Monday, March 15, 2010

Hurdles

If you had told me five years ago, while I was buried deep in a high school life I hated, that I would someday be delivering a three hour lecture, I would have probably run in terror. Nonetheless, that’s what I did last week and, in my opinion, I think I did a pretty decent job of it. True, I had been prepping for weeks. I read multiple books on the subject, sifted through a stack of articles, watched tapes, consulted professors. In the end, though, it all came together and if I stuttered through parts of it, my speech was mostly unobstructed.

Great, you may say, but what does this have to do with writing? Well see, for the past month of so, this lecture has been my life (not entirely true: I did have a couple of midterms in there to jazz things up a bit). Every spare moment I had was devoted to highlighting and post-it notes and scrapped outlines. I put in twelve-hour days at school, which I hadn’t done since the beloved tech weeks back in drama. I talked about Salvador Minuchin to anyone who would listen. And now it’s done.

I came home last Thursday night after a celebratory dinner with my boyfriend and collapsed in front of my desk, staring at the computer screen. My desktop was littered with versions of the powerpoint, stray articles, an occasional client write up. I cleared these away and stared at the aurora borealis image. It was only nine o’clock and I had no idea what to do with the next hour before I went to bed. What did I used to do with free time? Oh yeah, I would work on this story thing…

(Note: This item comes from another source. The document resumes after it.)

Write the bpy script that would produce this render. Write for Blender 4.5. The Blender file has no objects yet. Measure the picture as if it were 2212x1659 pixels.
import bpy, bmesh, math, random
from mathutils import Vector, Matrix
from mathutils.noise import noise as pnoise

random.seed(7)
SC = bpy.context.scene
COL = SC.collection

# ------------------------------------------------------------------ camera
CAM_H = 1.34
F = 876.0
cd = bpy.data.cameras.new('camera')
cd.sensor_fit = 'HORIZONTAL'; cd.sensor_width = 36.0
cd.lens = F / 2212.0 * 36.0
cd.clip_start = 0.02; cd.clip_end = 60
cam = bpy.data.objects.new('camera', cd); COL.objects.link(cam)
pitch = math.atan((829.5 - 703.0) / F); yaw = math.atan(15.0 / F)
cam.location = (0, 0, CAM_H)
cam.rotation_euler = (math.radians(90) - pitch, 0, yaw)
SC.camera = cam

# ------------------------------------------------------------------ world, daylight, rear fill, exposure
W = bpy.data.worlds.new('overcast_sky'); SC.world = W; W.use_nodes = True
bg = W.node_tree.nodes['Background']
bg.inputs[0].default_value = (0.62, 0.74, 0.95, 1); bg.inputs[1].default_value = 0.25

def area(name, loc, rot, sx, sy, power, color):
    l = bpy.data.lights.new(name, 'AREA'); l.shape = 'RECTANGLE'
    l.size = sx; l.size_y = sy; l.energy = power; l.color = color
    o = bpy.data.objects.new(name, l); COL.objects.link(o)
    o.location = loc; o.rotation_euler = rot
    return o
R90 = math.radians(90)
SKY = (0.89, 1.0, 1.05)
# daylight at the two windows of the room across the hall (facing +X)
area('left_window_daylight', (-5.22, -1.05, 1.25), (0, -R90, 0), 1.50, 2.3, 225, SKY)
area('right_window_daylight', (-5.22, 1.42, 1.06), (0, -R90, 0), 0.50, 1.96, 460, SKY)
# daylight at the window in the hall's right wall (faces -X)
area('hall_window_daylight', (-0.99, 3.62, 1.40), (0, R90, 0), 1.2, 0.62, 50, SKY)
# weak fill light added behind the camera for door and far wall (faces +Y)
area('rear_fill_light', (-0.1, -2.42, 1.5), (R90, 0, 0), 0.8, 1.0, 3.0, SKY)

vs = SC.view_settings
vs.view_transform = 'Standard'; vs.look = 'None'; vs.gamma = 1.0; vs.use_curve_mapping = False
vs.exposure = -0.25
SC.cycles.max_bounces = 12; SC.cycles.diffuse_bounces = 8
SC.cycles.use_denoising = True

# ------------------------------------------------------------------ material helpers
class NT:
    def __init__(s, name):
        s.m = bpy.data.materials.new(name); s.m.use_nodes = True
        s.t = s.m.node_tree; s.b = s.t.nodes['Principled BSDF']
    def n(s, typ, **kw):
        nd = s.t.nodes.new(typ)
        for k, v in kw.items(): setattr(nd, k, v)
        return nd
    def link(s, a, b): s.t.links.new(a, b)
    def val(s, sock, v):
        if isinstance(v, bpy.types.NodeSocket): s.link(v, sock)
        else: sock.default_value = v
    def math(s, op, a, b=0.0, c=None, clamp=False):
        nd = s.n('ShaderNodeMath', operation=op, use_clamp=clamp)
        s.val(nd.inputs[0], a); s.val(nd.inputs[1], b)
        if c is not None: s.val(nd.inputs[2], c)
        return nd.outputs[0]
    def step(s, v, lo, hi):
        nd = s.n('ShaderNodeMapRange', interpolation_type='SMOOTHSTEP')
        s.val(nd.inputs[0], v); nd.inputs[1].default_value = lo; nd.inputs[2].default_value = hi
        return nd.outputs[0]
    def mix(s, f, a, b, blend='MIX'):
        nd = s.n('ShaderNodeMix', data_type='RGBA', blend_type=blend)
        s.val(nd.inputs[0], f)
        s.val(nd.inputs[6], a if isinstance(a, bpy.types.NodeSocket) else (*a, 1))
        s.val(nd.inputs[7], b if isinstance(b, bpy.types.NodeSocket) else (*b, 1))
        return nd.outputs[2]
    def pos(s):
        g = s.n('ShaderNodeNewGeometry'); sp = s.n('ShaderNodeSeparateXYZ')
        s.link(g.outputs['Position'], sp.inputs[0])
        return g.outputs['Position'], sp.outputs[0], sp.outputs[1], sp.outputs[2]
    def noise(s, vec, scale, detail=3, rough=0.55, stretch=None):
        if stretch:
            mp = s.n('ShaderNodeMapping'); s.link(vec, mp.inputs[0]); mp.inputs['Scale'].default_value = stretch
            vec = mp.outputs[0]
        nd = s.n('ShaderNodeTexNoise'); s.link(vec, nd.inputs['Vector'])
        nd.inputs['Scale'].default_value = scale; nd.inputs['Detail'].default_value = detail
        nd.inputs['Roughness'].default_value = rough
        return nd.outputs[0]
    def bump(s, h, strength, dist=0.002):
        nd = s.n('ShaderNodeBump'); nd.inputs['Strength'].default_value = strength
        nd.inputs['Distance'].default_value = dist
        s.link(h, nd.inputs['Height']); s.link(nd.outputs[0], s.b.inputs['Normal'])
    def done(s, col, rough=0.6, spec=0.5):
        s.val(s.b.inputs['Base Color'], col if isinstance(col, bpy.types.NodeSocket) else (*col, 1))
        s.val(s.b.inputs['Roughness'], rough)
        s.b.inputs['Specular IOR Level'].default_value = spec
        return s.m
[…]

That settled it, to youtube I went. After a few minutes, I started twitching. There was a textbook next to me; surely I should be reading it. But no, I had already read the chapter for our next class. I had completed my observations for the week, prepared for the upcoming role play, and now the monstrous presentation was over. Around this point it occurred to me that I no longer know how to waste time.

I opened up my file hesitantly, the one called Aya’s Wings. I had left off in such an inconvenient place: Amarinne fighting against Karied’s flattery as Emins and Najerie return from their disastrous bout of equestrianism. Well, what happens next? Of course I knew; I knew all along. I began to write, a word or two at a time, as though afraid of picking up speed and not being able to stop. After about a page, I was drained, but I had written for the first time in weeks. I closed the file, fell into bed, and slept until the alarm went off at 5:30 to wake me up for work.

It was a little victory, but a victory all the same.